Genel olarak yazının başından sonuna kadar “işçi”yi yasalar çerçevesinde betimleyip beyaz yakalının yakasına yapışıyor ve hesaplaşmasını yazının sonunda beyaz yakalı işçilerin kulağını çekerek “sen de işçisin, akıllı ol” minvalinde tamamlıyor. Burada birden çok hata var. Bu hataların sebebini tek başına bu maceracı yazarımıza yüklemek pek bir şey ifade etmez. Yalnız yazarın beyaz yakalı işçilere olan bu sitemkâr hesaplaşmasını onun özelinde değil neo-liberalizmin karşı ve revizyonizmle de hesaplaşarak ele almamız ve işçi sınıfı mücadelesinde Marksist-Leninist argümanlarımızı emperyalizme karşı mücadele zemininde geliştirmemiz ve burada mevzilenmemiz gerekmektedir. İşçilere bilinç aşılarken ve işçi sınıfı mücadelesini örgütlerken bir Marksistin yapacağı en büyük hata işçilerin temel çelişkideki nesnel konumları, üretim araçlarındaki mülksüzlükleri ve emek gücünden başka satabilecek bir şeylerinin olmayışı durumunun farkındalığını yaratmaya çalışmak yerine beyaz yakalı işçileri patronlarla aynı kefeye koyan bir algıya beyaz yakalı işçileri mahkum edip, karşısına patronlar yerine beyaz yakalı işçileri alıp hesaplaşan, ukalaca “işçi olduğunuzu kabul etmiyorsanız geberin ya da kurtulmak için örgütlenin” minvalinde bir tavırla kısır ve kadük bir yaklaşımla bu ve benzer yazıları yazmış olması, daha da beteri bunu da örgütlenme faaliyetlerinde işçiler üzerinde etkileyici bir araç olarak kullanmaya kalkışıdır.
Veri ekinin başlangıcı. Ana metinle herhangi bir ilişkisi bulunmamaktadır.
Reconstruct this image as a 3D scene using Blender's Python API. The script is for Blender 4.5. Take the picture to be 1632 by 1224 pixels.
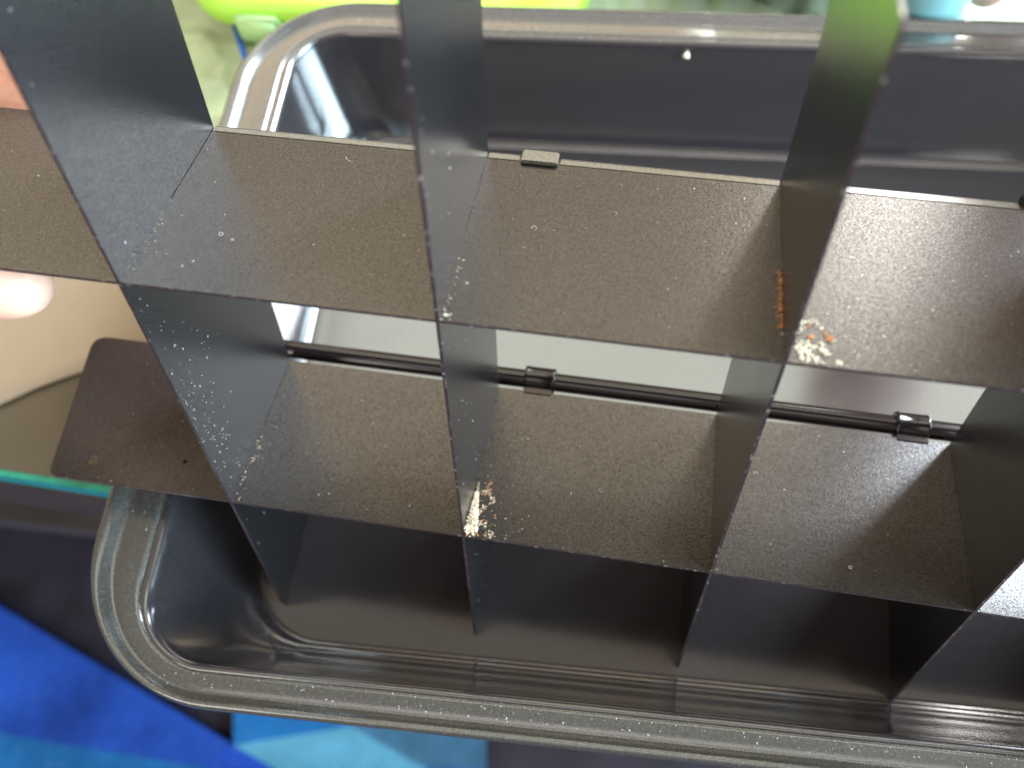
import bpy, bmesh, math, random
from mathutils import Vector, Matrix, noise
random.seed(7)
for o in list(bpy.data.objects): bpy.data.objects.remove(o)
S = bpy.context.scene
CM = 0.01                       # the scene is laid out in centimetres, 1 Blender unit = 1 m

# ------------------------------------------------------------------ camera
CAM = (9.9953, -18.804, 17.4256)
camR = Matrix(((0.99292, -0.06912, 0.096605), (0.102898, 0.906814, -0.408779), (-0.059348, 0.415825, 0.907506)))
cam = bpy.data.cameras.new('camera'); co = bpy.data.objects.new('camera', cam); S.collection.objects.link(co)
co.matrix_world = Matrix.Translation(Vector(CAM) * CM) @ camR.to_4x4()
cam.sensor_width = 36; cam.lens = 1436.76 / 1632 * 36
cam.clip_start = 0.005; cam.clip_end = 50
cam.dof.use_dof = True; cam.dof.focus_distance = 0.150; cam.dof.aperture_fstop = 14.5
S.camera = co

# ------------------------------------------------------------------ light: a dim room, a cool window to the right, a pale bright wall of windows ahead
w = bpy.data.worlds.new('World'); S.world = w; w.use_nodes = True
bg = w.node_tree.nodes['Background']; bg.inputs[0].default_value = (1.0, 0.83, 0.66, 1); bg.inputs[1].default_value = 0.54

def area(name, az, el, dist, sx, sy, power, col, target=(9, -6, 0)):
    l = bpy.data.lights.new(name, 'AREA'); l.shape = 'RECTANGLE'; l.size = sx; l.size_y = sy
    l.energy = power; l.color = col
    o = bpy.data.objects.new(name, l); S.collection.objects.link(o)
    a, e = math.radians(az), math.radians(el); t = Vector(target) * CM
    d = Vector((math.cos(e) * math.cos(a), math.cos(e) * math.sin(a), math.sin(e)))
    o.location = t + d * dist; o.rotation_euler = (-d).to_track_quat('-Z', 'Y').to_euler()
    return o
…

Talihsiz bir ajitasyon denemesi. Kaldı ki işçi sınıfına çekilecek ajitasyon sınıfın belli bir kesimini başka bir kesimine karşı kışkırtarak yapılmaz. Böylesine çorba gibi karmakarışık bir yazı ancak kafası karışık bir akıldan çıkabilir. Kendisinden ve beyaz yakalı işçilerin algıları üzerindeki tahlillerinden emin olduğunu kesin hüküm içeren ifadelerinden anladığımız yazarımızın bu denemesini işçi sınıfının tarihsel mücadelesi açısından bir talihsizlik olarak görmek kendisine verilen bir ödül niteliğinde olacaktır sanıyorum. Bir acelecilik, bir maceracılık ve sonucunda eylemlere katılmıyor diye beyaz yakalı işçi düşmanlığı! Lenin 1. Dünya Savaşı’nın en hararetli dönemlerinden biri olan 1976 yılının ilk aylarında kaleme aldığı “Kapitalizmin Sonuncu Aşaması: Emperyalizm” kitabında, o dönemki bunalım dönemine dair tespitte bulunduğu etkilerden bahsederken bunalımın ters yöndeki etkisini şu sözleri ile ifade eder(2).
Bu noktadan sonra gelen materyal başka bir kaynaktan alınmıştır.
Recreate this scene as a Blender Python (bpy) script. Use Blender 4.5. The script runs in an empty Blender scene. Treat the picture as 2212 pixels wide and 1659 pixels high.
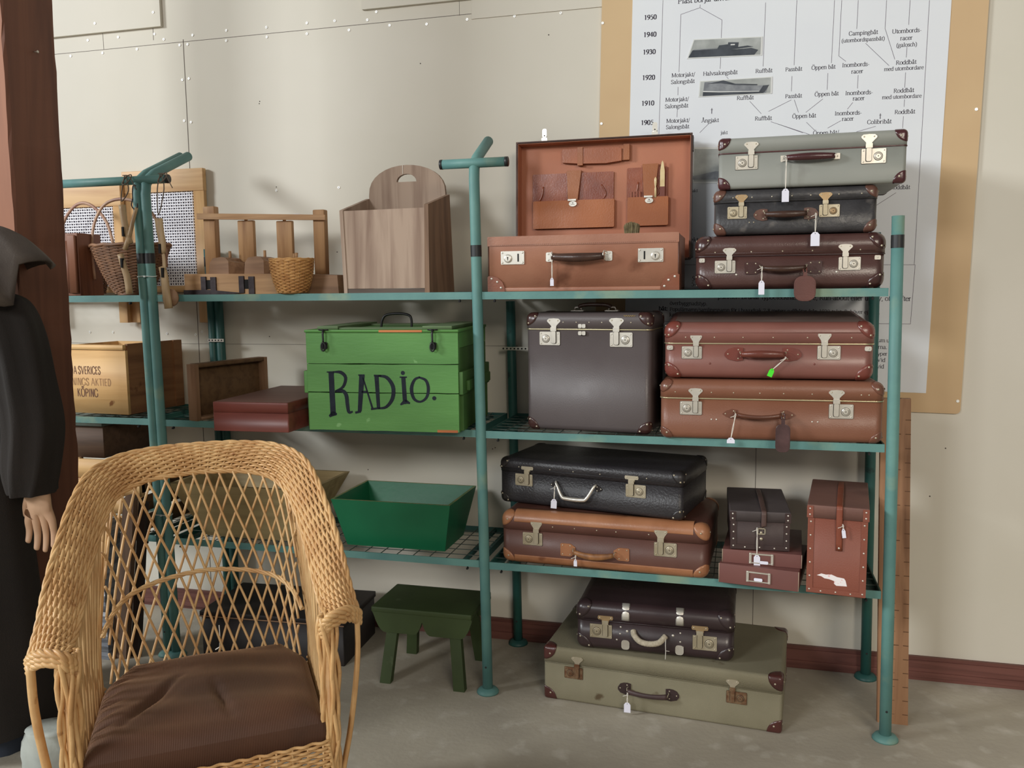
import bpy, math, random
from mathutils import Vector, Matrix
random.seed(7)
sc = bpy.context.scene
PI = math.pi
def L(c):
    c /= 255.0
    return c / 12.92 if c <= .04045 else ((c + .055) / 1.055) ** 2.4
def rgb(r, g, b): return (L(r), L(g), L(b), 1)

# ------------------------------------------------ camera
cam_d = bpy.data.cameras.new('camera'); cam = bpy.data.objects.new('camera', cam_d); sc.collection.objects.link(cam)
cr_ = Vector((0.96653746, 0.25630787, -0.01056502)); cu_ = Vector((-0.01826337, 0.10983494, 0.99378204)); cf_ = Vector((-0.25587457, 0.96033461, -0.11084063))
mm = Matrix((cr_, cu_, -cf_)).transposed().to_4x4(); mm.translation = Vector((0.77308, -2.98951, 1.30695))
cam.matrix_world = mm
cam_d.sensor_width = 36; cam_d.sensor_fit = 'HORIZONTAL'; cam_d.lens = 1852.54 / 2212 * 36
cam_d.clip_start = .05
sc.camera = cam
# ------------------------------------------------ light
w = bpy.data.worlds.new('world'); sc.world = w; w.use_nodes = True
w.node_tree.nodes['Background'].inputs[0].default_value = (1.0, .97, .92, 1)
w.node_tree.nodes['Background'].inputs[1].default_value = .19
def area(name, loc, target, sx, sy, power, col, spread=180):
    d = bpy.data.lights.new(name, 'AREA'); d.shape = 'RECTANGLE'; d.size = sx; d.size_y = sy; d.energy = power; d.color = col; d.spread = math.radians(spread)
    o = bpy.data.objects.new(name, d); sc.collection.objects.link(o); o.location = loc
    v = Vector(target) - Vector(loc); o.rotation_euler = v.to_track_quat('-Z', 'Y').to_euler()
    return o
area('daylight_window_left', (-6.6, -4.4, 3.9), (0, -.3, 1.0), 1.5, 1.2, 350, (.94, .98, 1))
area('daylight_window_left_far', (-3.2, -7.8, 3.7), (.3, -.3, .9), 1.8, 1.2, 200, (.96, .985, 1))
area('fill_light_behind', (3.4, -6.4, 3.2), (2.0, -.2, .4), 2.2, 1.4, 30, (1, .90, .76), 80)  # added warm fill, no known window; lifts lower right wall and floor
sc.view_settings.view_transform = 'Standard'; sc.view_settings.look = 'None'; sc.view_settings.gamma = 1; sc.view_settings.exposure = 0.2
sc.view_settings.use_curve_mapping = False
try: sc.cycles.use_denoising = True
except Exception: pass
sc.cycles.max_bounces = 6; sc.cycles.diffuse_bounces = 4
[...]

“Bunalım, anti-tekelci hareketin toplumsal tabanı daha da genişletilmiş ve demokratik birliği tabanını daha da güçlendirmiştir. Bununla beraber ters yönde etkide bulunan etkenleri de aynı şekilde hesaba katmak gerekir. Kapitalist dünyanın bunalımı bazı çalışanlar tabakasında savaşçı eğilimler doğurmaktan uzaktır. İşini yitirme korkusu, bu güç dönemin geçmesini beklemek arzusunu ortaya çıkarmaktadır. Reformist ideoloji, bunalımın yükünü toplumun bütünü üzerinde ‘eşit’ tarzda bölüştürme çağrısında bulunmakta ve çalışanlardan kendi paylarını ‘tam hakkaniyetle’ kabul etmelerini istemektedir.”
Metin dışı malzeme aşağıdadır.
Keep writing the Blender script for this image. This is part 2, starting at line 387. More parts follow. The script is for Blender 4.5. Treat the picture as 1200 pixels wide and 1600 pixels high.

Sonuç olarak yazarın beyaz yakalı işçilere endekslediği algı ve problemler kapitalist-emperyalist üretim tarzının tarih sahnesinde bulunduğu her döneminde kendisini var etmiştir. Bu nesnel bir durum olmakla birlikte bu duruma karşı örülecek mücadele ve yöntemi Marksizm-Leninizm’in argümanlarında açık bir şekilde mevcuttur.


(1) http://www. evrensel. net/yazi/73047/karismasin-lutfen-biz-beyaz-yakaliyiz
(2) Lenin, V. İ. , Kapitalizmin Sonuncu Aşaması: “Emperyalizm”, s.145.